Title: Heating a room for 8p a day
Post by: admin on March 06, 2014
Not specifically outdoors related but interesting nonetheless for those of us that like to monkey around with stuff.

http://www.lovemoney.com/news/household-bills/gas-and-electricity/23220/how-im-heating-my-house-for-8p-a-day



Basicaly it's a way to heat a room with a few tealights, bread tray and a couple of terracotta post. I've no idea how effective it is but it looks fun to test.

Quote
As a freelance journalist who works at home, keeping warm is a big issue. Previous winters have taught me that having the heating on full blast all day means eye-watering heating bills. And as I spend most of the day in my home office, rather than the rest of my flat, a one-room solution seemed perfect.
I found I had all the components of the DIY heater already. You need a bread tin, four tea-light candles and two ceramic flowerpots.
Winter’s video shows how the tea-lights are put inside a bread tin, lit and covered with a small upside-down flowerpot. If the flowerpot has a hole in its base, this is covered up (Winter used the metal casing leftover from one of the tealights).
The small flowerpot is covered by a second, larger pot and the hole in the bigger flowerpot is left uncovered.
"Between the flowerpot and your computer, they keep the room warm," explained Winter. "It costs just 8p a day, plus the cost of electricity (for the computer) of course."
I set up the heater in under five minutes – and waited for the room, the coldest in my flat, to heat up.

Title: Re: Heating a room for 8p a day
Post by: Rich.H on March 06, 2014
Tried this one a couple of months back after watching that exact video. to say it "heats" is somewhat speculative, sure they give off heat but you need to have good levels of wall and glass insulation or it gets lost just as fast as it gets made.

The biggest issue with them is directing the heat, because each one puts out so little heat you will spend more in reflecting systems than simply setting up a third or fourth in a different part of the room.

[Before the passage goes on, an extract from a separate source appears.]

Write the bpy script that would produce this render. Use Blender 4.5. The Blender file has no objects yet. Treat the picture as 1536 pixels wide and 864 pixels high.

Finally comes the candle issue, yes this chap got cheap packs of 100 candles but I say nothing I could buy near me at a street store that kept costs down which meant looking online and even the best ebay deal still didn't seem that good.

The overall concept is great and if you were to spend some time and effort building something like this into the structure of your house then sure they work great but the ones with pots like this really don't do much for anything larger than a coat cupboard.